Fabric tag printing on underwear has been around for some time now and yet some underwear, T-shirt and under garment manufacturers (NorthFace I’m looking at you) still feel compelled to sew one, two or even three! flopping tags directly into the fabric seam where they can flop around and scratch the hell out of you? Cut them off … sure now you have stiff little edges along the seam ready to saw at you.
Fabric printing isn’t rocket science at this point, why do they still do this even with premium brands? The mass market 7 pairs for $10 underwear manufacturers that sell at Walmart seem to have figured this out some time ago, why can’t manufacturers that scream about how high tech and premium their stuff is do the same?
Yes. It befuddles. I get the whole tag thing, especially the ones containing cleaning instructions, but most feel like they’re made of flattened wicker or stiff plastic. Why not something silky smooth? Or no tag at all?
I wear my T-shirts — which I use in preference to vests, which are fugly — inside-out, so all the seams are out too. In situations where they could be seen, I wouldn’t be wearing them anyway.
As tiny kids they had a fashion for those hideous armless string vests, Norwegian-style. That got old fast.
I prefer the tags. You can tell if the garment is inside out by feel, and I’ve never found them to be scratchy. It’s a solution for a nonexistant problem.
Manufacturers don’t often show the inside of underwear either on the ad copy or when the product is in the packaging, and there isn’t an easy source of information on what underwear has tags and what doesn’t. Now, if you’ve been buying Hanes brand tighty-whities for thirty years and are still complaining about tags, you’re beyond help.
(I don’t know if Hanes have tags, it’s just an example)
Even before the tags that were directly a part of the main fabric, Hanes had tags sewn in the waistband. Same with Fruit-of-the-Loom and Jockey–the other brands I remember wearing.
Are there really underwear companies who do floppy tags?
I used to wear a brand of bra which seemed to be stitched together with fishing line. I know it wasn’t but it was some clear thread which scratched the hell out of my back. These bras weren’t cheap and I bloody hated being injured by something I had to wear next to my skin. Found a different (not scratching) brand and I’ve never looked back.
I don’t find the tags to be scratchy either, but I don’t doubt that some people are more sensitive than I am. Also, I’ve found that some tags are stiffer than others.
Sometimes printed tags have their own problems. I bought a few T-shirts made of some breathable “high-tech” fabric, and the tags were printed with some kind of rubbery ink that made them stick when I sweated and drove me crazy. I ended up sewing microfiber patches over them.
Man, I called this one wrong, I was pretty sure this as a zombie thread with a unknowing doper inadvertently stumbling into the realm of the undead coming in to say that they can get tag-less clothes and being attacked by brain eaters.

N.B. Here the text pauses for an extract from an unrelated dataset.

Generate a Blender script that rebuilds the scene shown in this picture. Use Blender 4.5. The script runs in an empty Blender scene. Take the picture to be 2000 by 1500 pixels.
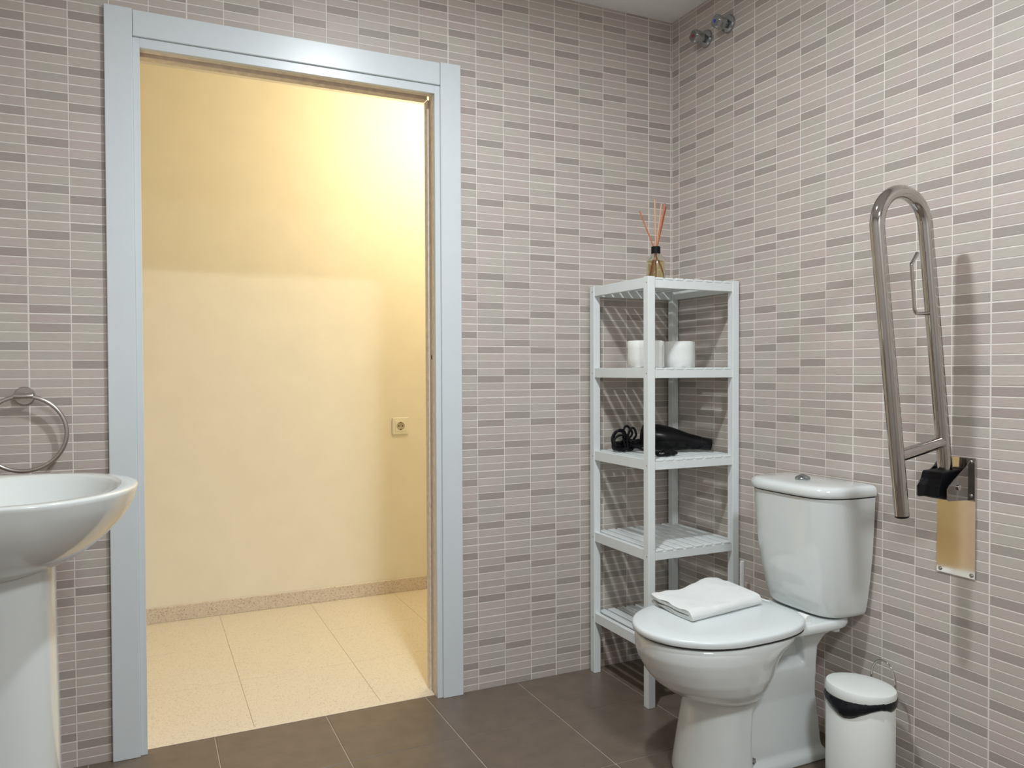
import bpy, bmesh, math, random
from mathutils import Vector, Matrix, noise
random.seed(7)
S = bpy.context.scene
COL = S.collection
PI = math.pi

# ------------------------------------------------------------------ camera
CAMP = Vector((-1.83007, -2.44574, 1.08813))
RGT = Vector((0.90458018, -0.42628592, -0.00387536))
UPV = Vector((0.01073908, 0.01369875, 0.9998485))
FWD = Vector((0.42616825, 0.90448475, -0.01696954))
FPX = 1526.142
cam = bpy.data.cameras.new('camera')
cam.sensor_width = 36.0
cam.lens = 36.0 * FPX / 2000.0
cam.clip_start = 0.02
cam_o = bpy.data.objects.new('camera', cam)
COL.objects.link(cam_o)
m = Matrix((RGT, UPV, -FWD)).transposed().to_4x4()
m.translation = CAMP
cam_o.matrix_world = m
S.camera = cam_o


def px(p):
    d = Vector(p) - CAMP
    w = d.dot(FWD)
    return 1000 + FPX * d.dot(RGT) / w, 750 - FPX * d.dot(UPV) / w, w


# ------------------------------------------------------------------ world, light levels, exposure
W = bpy.data.worlds.new('world')
S.world = W
W.use_nodes = True
W.node_tree.nodes['Background'].inputs[0].default_value = (0.8, 0.85, 1, 1)
W.node_tree.nodes['Background'].inputs[1].default_value = 0.02
BATH_LAMP_W = 23.0
FILL_LAMP_W = 37.5  # fill lamp added behind the camera
BATH_LAMP_RGB = (0.905, 0.965, 1.0)
HALL_LAMP_W = 29.5
HLX, HLY = -0.45, 0.66
HALL_LAMP_RGB = (1.0, 0.82, 0.50)
vs = S.view_settings
vs.view_transform = 'Standard'
vs.look = 'None'
vs.exposure = 0.0
vs.gamma = 1.0
vs.use_curve_mapping = False
S.cycles.use_denoising = True
S.cycles.max_bounces = 10
S.cycles.diffuse_bounces = 6
S.cycles.glossy_bounces = 6
S.cycles.transmission_bounces = 8
S.cycles.sample_clamp_indirect = 4.0


# ------------------------------------------------------------------ materials
def new_mat(name):
    mt = bpy.data.materials.new(name)
    mt.use_nodes = True
    nt = mt.node_tree
    return mt, nt, nt.nodes['Principled BSDF']


def N(nt, t, **kw):
    n = nt.nodes.new(t)
    for k, v in kw.items():
        setattr(n, k, v)
    return n


def simple(name, rgb, rough=0.5, metal=0.0, coat=0.0, spec=0.5, noise_amt=0.0, noise_scale=30, bump=0.0, bump_scale=200):
    mt, nt, b = new_mat(name)
    b.inputs['Base Color'].default_value = (*rgb, 1)
    b.inputs['Roughness'].default_value = rough
    b.inputs['Metallic'].default_value = metal
    b.inputs['Coat Weight'].default_value = coat
    b.inputs['Coat Roughness'].default_value = 0.05
    b.inputs['Specular IOR Level'].default_value = spec
    geo = N(nt, 'ShaderNodeNewGeometry')
    if noise_amt:
        nz = N(nt, 'ShaderNodeTexNoise')
        nz.inputs['Scale'].default_value = noise_scale
        nz.inputs['Detail'].default_value = 5
        nt.links.new(geo.outputs['Position'], nz.inputs['Vector'])
        mr = N(nt, 'ShaderNodeMapRange')
        mr.inputs['From Min'].default_value = 0.3
        mr.inputs['From Max'].default_value = 0.7
        mr.inputs['To Min'].default_value = 1 - noise_amt
        mr.inputs['To Max'].default_value = 1 + noise_amt
        nt.links.new(nz.outputs['Fac'], mr.inputs['Value'])
        mx = N(nt, 'ShaderNodeVectorMath', operation='SCALE')
        mx.inputs[0].default_value = rgb
        nt.links.new(mr.outputs['Result'], mx.inputs['Scale'])
        nt.links.new(mx.outputs['Vector'], b.inputs['Base Color'])
    if bump:
        nz2 = N(nt, 'ShaderNodeTexNoise')
        nz2.inputs['Scale'].default_value = bump_scale
        nz2.inputs['Detail'].default_value = 3
        nt.links.new(geo.outputs['Position'], nz2.inputs['Vector'])
        bp = N(nt, 'ShaderNodeBump')
        bp.inputs['Strength'].default_value = bump
        bp.inputs['Distance'].default_value = 0.002
        nt.links.new(nz2.outputs['Fac'], bp.inputs['Height'])
        nt.links.new(bp.outputs['Normal'], b.inputs['Normal'])
    return mt


def brick_mat(name, rgb):
    """glazed wall brick: per-brick shade, pinkish clouds, fine horizontal streaks"""
    mt, nt, b = new_mat(name)
    geo = N(nt, 'ShaderNodeNewGeometry')
    L = nt.links
    # per-brick random from quantised position
    mul = N(nt, 'ShaderNodeVectorMath', operation='MULTIPLY_ADD')
    mul.inputs[1].default_value = (10, 10, 40)
    mul.inputs[2].default_value = (0.072, 0.45, 0.12)
    fl = N(nt, 'ShaderNodeVectorMath', operation='FLOOR')
    wn = N(nt, 'ShaderNodeTexWhiteNoise', noise_dimensions='3D')
    L.new(geo.outputs['Position'], mul.inputs[0])
    L.new(mul.outputs['Vector'], fl.inputs[0])
    # snap the wall-normal axes away: add tiny bias so the wall plane itself never flips
    L.new(fl.outputs['Vector'], wn.inputs['Vector'])
    mr = N(nt, 'ShaderNodeMapRange')
    mr.inputs['To Min'].default_value = 0.95
    mr.inputs['To Max'].default_value = 1.05
    L.new(wn.outputs['Value'], mr.inputs['Value'])
    # streaks
    st = N(nt, 'ShaderNodeVectorMath', operation='MULTIPLY')
    st.inputs[1].default_value = (40, 40, 420)
    L.new(geo.outputs['Position'], st.inputs[0])
    nz = N(nt, 'ShaderNodeTexNoise')
    nz.inputs['Scale'].default_value = 1.0
    nz.inputs['Detail'].default_value = 4
    L.new(st.outputs['Vector'], nz.inputs['Vector'])
    mr2 = N(nt, 'ShaderNodeMapRange')
    mr2.inputs['From Min'].default_value = 0.3
    mr2.inputs['From Max'].default_value = 0.7
    mr2.inputs['To Min'].default_value = 0.95
    mr2.inputs['To Max'].default_value = 1.05
    L.new(nz.outputs['Fac'], mr2.inputs['Value'])
    pr = N(nt, 'ShaderNodeMath', operation='MULTIPLY')
    L.new(mr.outputs['Result'], pr.inputs[0])
    L.new(mr2.outputs['Result'], pr.inputs[1])
    # pink / olive clouds
    cl = N(nt, 'ShaderNodeTexNoise')
    cl.inputs['Scale'].default_value = 9
    cl.inputs['Detail'].default_value = 2
    L.new(geo.outputs['Position'], cl.inputs['Vector'])
    rp = N(nt, 'ShaderNodeValToRGB')
    e = rp.color_ramp.elements
    e[0].position = 0.36
    e[0].color = (rgb[0] * 0.98, rgb[1] * 1.02, rgb[2] * 0.98, 1)
    e[1].position = 0.64
    e[1].color = (rgb[0] * 1.04, rgb[1] * 0.975, rgb[2] * 0.985, 1)
    L.new(cl.outputs['Fac'], rp.inputs['Fac'])
    sc = N(nt, 'ShaderNodeVectorMath', operation='SCALE')
    L.new(rp.outputs['Color'], sc.inputs[0])
    L.new(pr.outputs['Value'], sc.inputs['Scale'])
    L.new(sc.outputs['Vector'], b.inputs['Base Color'])
    b.inputs['Roughness'].default_value = 0.42
    b.inputs['Specular IOR Level'].default_value = 0.4
    bp = N(nt, 'ShaderNodeBump')
    bp.inputs['Strength'].default_value = 0.12
    bp.inputs['Distance'].default_value = 0.001
    L.new(nz.outputs['Fac'], bp.inputs['Height'])
    L.new(bp.outputs['Normal'], b.inputs['Normal'])
    return mt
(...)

Anyway the tags don’t bother me most of the time, and do like the easy to see ‘this is the inside back’ indication that tags provide, but think I will adapt to tagless.
I do think the move to tagless will result into more people wearing clothing insideout and/or even backwards.
Also agree with the above Son of a Rich:
Yes those rubbery things are horrid. They were all the rage in school, but they were so irritating to me I had to wear 2 shirts, one plain under the one I really liked as it not to cause problems which was actually painful.
The tags on most garments drive me mad. Especially those on the back of my neck. The first thing I have to do is remove them. Fine if they are loosely stitched, but those which are stitched into the making are impossible to get off neatly. I check now and it will affect my purchase.
I am not particularly picky on other aspects of clothes - this is my major bugbear.
Why oh why do manufacturers always put big ugly tags sewn tightly to the neck on silk blouses? God, why? They want me to buy their product but like you I’ll pass it by if it’s impossible to get off of a delicate piece of fabric.
I believe the thread deals with any type of undergarments (t-shirts, bras, longjohns, etc) but I would not put it past someone to put one in their brand of boxers just because they’re dolts. And even with the traditional sewn-flat-into-the-waistband type, you’d ocassionally run into some cheapskate manufacturer who’d use cheap, stiff material and single-stitch it so that the corners of the label were free to come partly loose and fold and scratch. Or like **jabiru **mentioned, stitched with some very stiff thread so that if it started to unravel or fray it would poke at you.
And ISTM the issue is not so much that tags are or are not used but the material and form of attachment. I have on right now a t-shirt with a tag, but the tag is made of a very soft nylon sort of material and looped, ends attached to the seam, so there are no corners as such. Back of my neck can’t tell it’s there. OTOH the other day I had one with a tag sewn on the lower side alittle above the waist, of a sort of plasticky paper like they use for newfangled banknotes in many countries, and I could not wait to tear it off.